■ **WHAT TO WORK ON**: Give back only the lines in the records below from the one with "Continue the Blender" to the one with "xs, RY, RD, rz0, rz1 = radiator()", both inclusive, word for word.

■ **EXTRACTED DATA**:
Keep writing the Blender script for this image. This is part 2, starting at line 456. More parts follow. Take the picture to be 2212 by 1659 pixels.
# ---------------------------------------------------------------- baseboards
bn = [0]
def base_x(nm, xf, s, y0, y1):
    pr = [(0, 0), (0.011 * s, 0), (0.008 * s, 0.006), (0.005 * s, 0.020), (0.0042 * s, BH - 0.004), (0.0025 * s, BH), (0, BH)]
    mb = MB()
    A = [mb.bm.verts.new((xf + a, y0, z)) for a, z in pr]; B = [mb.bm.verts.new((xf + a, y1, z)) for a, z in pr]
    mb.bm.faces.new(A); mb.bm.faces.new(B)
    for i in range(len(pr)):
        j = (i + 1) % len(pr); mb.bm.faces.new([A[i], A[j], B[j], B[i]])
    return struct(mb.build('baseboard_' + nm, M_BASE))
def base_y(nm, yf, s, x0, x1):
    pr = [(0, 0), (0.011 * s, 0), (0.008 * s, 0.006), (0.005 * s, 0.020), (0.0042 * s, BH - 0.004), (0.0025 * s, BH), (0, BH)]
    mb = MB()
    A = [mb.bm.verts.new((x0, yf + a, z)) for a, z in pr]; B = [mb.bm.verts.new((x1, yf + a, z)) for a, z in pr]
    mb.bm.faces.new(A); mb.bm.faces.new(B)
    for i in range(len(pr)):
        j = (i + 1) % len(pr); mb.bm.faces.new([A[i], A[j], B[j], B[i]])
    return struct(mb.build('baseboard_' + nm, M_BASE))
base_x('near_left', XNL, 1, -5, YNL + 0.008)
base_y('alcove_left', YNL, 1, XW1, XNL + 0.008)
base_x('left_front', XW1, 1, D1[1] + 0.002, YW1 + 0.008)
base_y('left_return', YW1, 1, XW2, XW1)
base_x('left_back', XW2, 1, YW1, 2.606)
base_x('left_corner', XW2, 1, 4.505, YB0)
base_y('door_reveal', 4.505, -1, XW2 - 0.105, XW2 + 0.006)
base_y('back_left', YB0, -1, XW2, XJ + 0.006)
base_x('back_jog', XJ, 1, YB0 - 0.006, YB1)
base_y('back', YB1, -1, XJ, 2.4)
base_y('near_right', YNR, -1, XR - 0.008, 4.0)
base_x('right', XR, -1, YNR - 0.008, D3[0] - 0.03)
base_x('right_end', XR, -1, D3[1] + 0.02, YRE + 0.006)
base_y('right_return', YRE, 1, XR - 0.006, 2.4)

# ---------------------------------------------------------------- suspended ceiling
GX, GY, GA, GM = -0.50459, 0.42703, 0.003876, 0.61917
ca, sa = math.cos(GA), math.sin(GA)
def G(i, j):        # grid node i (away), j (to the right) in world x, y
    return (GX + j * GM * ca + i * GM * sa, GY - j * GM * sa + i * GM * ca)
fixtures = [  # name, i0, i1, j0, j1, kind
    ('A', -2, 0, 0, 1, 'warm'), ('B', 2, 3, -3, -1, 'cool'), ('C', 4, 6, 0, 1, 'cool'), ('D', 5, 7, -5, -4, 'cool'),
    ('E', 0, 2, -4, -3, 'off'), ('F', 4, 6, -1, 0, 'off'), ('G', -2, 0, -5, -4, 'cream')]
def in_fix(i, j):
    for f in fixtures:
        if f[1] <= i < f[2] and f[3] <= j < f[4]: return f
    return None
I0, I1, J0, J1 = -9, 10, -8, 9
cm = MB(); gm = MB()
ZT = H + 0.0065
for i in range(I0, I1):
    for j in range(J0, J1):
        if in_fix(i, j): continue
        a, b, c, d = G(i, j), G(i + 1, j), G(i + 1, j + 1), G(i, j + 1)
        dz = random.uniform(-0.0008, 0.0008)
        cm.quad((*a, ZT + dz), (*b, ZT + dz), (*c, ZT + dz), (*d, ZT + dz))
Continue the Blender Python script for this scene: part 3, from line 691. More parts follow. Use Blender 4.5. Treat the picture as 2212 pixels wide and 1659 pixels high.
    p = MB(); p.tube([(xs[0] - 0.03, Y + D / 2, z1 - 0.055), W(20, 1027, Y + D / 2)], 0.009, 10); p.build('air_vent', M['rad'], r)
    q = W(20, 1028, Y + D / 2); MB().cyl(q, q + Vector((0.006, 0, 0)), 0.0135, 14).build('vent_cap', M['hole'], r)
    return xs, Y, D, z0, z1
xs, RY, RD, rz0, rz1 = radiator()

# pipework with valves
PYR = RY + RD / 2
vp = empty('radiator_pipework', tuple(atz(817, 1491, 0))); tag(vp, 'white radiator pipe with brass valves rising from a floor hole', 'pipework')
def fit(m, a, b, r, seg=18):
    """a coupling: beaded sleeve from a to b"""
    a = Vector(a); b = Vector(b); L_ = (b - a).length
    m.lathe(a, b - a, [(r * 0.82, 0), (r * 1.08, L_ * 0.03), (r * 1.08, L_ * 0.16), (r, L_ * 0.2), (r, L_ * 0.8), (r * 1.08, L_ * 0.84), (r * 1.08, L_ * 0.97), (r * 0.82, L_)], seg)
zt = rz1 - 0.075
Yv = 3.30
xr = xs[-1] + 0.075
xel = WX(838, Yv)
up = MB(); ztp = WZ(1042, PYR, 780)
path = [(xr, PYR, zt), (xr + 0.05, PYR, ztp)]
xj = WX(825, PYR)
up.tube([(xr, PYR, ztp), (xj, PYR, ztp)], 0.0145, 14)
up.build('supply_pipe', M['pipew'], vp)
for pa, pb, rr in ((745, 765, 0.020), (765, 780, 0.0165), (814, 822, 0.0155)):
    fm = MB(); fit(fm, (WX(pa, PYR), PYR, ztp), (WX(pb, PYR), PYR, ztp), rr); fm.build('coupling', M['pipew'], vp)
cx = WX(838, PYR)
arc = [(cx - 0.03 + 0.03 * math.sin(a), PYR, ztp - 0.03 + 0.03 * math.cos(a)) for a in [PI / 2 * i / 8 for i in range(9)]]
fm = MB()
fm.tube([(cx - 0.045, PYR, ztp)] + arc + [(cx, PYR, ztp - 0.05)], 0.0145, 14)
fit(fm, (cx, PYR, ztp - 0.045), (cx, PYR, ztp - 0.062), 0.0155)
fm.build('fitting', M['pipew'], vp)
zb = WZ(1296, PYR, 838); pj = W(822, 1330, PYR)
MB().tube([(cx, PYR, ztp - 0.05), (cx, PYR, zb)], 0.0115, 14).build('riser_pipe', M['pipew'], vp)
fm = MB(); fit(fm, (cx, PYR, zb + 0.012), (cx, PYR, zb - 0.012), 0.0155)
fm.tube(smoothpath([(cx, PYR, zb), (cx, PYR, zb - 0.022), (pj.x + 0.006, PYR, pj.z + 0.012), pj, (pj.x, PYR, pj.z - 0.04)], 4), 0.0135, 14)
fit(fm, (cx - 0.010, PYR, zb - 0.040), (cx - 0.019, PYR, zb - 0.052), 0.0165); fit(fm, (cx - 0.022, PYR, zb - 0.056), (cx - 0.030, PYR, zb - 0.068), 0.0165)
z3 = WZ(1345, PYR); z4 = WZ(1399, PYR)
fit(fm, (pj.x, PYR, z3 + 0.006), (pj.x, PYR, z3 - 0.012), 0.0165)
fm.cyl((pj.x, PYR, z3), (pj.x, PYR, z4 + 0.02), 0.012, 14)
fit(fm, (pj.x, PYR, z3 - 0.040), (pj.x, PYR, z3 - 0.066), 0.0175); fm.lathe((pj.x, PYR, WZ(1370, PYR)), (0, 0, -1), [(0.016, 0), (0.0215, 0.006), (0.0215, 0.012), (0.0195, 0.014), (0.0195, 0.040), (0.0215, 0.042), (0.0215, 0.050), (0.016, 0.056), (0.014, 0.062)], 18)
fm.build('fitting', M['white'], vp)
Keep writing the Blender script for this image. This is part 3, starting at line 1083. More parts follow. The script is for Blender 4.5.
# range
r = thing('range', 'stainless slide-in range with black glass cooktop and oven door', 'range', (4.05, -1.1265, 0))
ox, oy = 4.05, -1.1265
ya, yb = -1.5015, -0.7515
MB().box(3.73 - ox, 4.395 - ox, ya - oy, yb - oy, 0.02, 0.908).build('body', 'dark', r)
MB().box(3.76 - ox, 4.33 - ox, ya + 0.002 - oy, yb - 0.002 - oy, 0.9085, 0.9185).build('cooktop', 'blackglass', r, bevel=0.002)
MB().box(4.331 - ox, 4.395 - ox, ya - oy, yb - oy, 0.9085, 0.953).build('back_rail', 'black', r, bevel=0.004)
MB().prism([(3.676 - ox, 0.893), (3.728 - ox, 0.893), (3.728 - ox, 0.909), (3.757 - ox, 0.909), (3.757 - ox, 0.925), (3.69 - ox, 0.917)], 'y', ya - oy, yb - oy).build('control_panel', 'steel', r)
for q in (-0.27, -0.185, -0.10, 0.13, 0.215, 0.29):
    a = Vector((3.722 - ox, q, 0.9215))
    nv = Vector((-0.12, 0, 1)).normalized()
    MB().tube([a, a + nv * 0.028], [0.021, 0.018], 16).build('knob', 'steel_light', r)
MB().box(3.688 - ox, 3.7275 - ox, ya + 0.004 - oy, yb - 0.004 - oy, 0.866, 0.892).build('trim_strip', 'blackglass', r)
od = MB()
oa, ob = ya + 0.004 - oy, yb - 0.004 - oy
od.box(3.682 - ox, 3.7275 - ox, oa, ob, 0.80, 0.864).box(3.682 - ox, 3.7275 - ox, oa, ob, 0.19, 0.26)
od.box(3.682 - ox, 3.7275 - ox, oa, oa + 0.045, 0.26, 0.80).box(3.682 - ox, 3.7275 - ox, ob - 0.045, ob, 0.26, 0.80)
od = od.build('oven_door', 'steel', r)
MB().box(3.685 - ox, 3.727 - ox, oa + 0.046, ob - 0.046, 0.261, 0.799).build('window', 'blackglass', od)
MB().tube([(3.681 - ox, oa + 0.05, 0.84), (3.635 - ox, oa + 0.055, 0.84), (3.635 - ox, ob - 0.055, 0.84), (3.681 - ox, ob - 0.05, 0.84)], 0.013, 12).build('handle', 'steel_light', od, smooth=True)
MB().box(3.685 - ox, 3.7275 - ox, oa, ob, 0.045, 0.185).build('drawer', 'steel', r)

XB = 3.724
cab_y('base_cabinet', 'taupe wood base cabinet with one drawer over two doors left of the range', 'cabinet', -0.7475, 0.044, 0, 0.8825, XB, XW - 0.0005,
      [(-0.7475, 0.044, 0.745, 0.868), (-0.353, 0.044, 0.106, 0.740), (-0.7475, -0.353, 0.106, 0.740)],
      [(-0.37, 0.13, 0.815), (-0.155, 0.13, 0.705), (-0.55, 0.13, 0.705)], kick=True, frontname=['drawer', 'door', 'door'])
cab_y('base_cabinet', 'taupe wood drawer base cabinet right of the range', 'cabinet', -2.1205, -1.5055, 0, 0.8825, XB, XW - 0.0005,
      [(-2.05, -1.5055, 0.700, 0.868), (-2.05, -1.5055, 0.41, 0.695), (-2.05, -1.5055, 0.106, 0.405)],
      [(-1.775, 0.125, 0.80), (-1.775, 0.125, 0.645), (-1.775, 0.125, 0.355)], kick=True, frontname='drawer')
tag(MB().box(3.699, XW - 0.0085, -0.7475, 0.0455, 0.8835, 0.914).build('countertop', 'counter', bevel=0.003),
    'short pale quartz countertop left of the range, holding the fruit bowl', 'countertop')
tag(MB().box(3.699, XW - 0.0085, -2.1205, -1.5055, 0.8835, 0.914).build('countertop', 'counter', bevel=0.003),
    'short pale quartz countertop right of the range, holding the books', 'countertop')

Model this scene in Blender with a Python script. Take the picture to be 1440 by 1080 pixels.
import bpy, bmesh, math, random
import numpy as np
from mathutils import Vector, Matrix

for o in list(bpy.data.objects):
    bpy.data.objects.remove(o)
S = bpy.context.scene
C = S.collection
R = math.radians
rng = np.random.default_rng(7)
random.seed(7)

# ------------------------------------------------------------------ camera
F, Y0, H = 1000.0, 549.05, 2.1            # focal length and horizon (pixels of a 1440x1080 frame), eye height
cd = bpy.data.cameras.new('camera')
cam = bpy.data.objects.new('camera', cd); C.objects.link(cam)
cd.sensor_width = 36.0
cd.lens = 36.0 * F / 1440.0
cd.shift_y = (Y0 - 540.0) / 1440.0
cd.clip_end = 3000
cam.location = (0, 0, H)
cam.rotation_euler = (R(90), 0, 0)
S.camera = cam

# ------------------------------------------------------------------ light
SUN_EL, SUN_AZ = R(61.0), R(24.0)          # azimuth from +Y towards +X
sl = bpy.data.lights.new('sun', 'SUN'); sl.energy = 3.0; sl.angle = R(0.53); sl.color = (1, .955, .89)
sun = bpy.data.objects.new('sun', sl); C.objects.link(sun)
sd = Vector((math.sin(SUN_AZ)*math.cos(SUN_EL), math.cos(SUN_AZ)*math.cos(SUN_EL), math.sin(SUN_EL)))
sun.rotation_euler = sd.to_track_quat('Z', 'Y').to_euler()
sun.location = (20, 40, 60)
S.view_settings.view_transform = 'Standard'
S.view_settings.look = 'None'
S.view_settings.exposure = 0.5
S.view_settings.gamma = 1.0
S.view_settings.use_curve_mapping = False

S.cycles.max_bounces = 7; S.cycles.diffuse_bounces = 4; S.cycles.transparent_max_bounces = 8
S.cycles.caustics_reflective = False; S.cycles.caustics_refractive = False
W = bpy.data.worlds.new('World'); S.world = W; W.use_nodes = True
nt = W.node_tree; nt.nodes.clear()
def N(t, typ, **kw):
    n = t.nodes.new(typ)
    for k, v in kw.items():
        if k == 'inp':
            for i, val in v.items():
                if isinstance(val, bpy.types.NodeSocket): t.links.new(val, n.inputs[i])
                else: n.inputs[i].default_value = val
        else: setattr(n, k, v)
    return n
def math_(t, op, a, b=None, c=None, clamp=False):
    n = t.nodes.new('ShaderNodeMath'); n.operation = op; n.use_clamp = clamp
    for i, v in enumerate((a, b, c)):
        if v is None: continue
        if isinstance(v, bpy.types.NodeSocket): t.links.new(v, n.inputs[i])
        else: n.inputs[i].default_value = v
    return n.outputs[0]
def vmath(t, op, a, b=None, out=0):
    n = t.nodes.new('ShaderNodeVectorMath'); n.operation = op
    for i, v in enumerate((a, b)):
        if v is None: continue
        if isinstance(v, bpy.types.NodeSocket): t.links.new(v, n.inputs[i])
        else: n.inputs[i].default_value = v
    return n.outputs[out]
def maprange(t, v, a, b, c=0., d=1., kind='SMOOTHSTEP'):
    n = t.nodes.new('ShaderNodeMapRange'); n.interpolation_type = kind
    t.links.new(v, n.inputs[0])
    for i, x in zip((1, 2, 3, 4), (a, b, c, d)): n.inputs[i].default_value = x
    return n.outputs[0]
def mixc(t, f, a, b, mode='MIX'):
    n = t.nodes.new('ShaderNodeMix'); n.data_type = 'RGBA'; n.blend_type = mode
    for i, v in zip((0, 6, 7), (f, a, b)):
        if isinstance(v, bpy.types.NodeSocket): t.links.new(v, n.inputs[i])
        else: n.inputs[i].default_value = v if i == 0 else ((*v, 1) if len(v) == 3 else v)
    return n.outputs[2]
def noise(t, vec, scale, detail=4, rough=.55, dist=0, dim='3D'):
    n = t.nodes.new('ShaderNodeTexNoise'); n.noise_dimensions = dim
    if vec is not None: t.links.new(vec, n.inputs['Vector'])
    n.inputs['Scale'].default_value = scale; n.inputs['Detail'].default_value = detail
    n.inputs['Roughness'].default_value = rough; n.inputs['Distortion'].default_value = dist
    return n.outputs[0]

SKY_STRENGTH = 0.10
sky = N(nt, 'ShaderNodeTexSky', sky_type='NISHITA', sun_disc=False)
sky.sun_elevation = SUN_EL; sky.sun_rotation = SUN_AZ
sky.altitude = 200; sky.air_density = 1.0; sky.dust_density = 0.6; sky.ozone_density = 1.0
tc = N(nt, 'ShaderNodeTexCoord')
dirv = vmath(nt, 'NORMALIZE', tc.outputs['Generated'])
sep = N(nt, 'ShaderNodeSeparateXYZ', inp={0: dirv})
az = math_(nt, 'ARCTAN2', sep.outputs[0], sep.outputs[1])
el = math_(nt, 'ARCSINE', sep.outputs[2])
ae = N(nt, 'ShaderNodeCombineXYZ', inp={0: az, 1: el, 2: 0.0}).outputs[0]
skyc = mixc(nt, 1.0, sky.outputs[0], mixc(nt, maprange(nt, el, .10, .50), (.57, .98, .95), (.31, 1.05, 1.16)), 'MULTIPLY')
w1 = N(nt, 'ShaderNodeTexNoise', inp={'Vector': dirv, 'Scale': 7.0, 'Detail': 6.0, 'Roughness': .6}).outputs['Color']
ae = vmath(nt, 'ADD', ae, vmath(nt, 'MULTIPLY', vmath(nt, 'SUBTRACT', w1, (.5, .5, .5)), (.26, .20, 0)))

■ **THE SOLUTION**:
Continue the Blender Python script for this scene: part 3, from line 691. More parts follow. Use Blender 4.5. Treat the picture as 2212 pixels wide and 1659 pixels high.
    p = MB(); p.tube([(xs[0] - 0.03, Y + D / 2, z1 - 0.055), W(20, 1027, Y + D / 2)], 0.009, 10); p.build('air_vent', M['rad'], r)
    q = W(20, 1028, Y + D / 2); MB().cyl(q, q + Vector((0.006, 0, 0)), 0.0135, 14).build('vent_cap', M['hole'], r)
    return xs, Y, D, z0, z1
xs, RY, RD, rz0, rz1 = radiator()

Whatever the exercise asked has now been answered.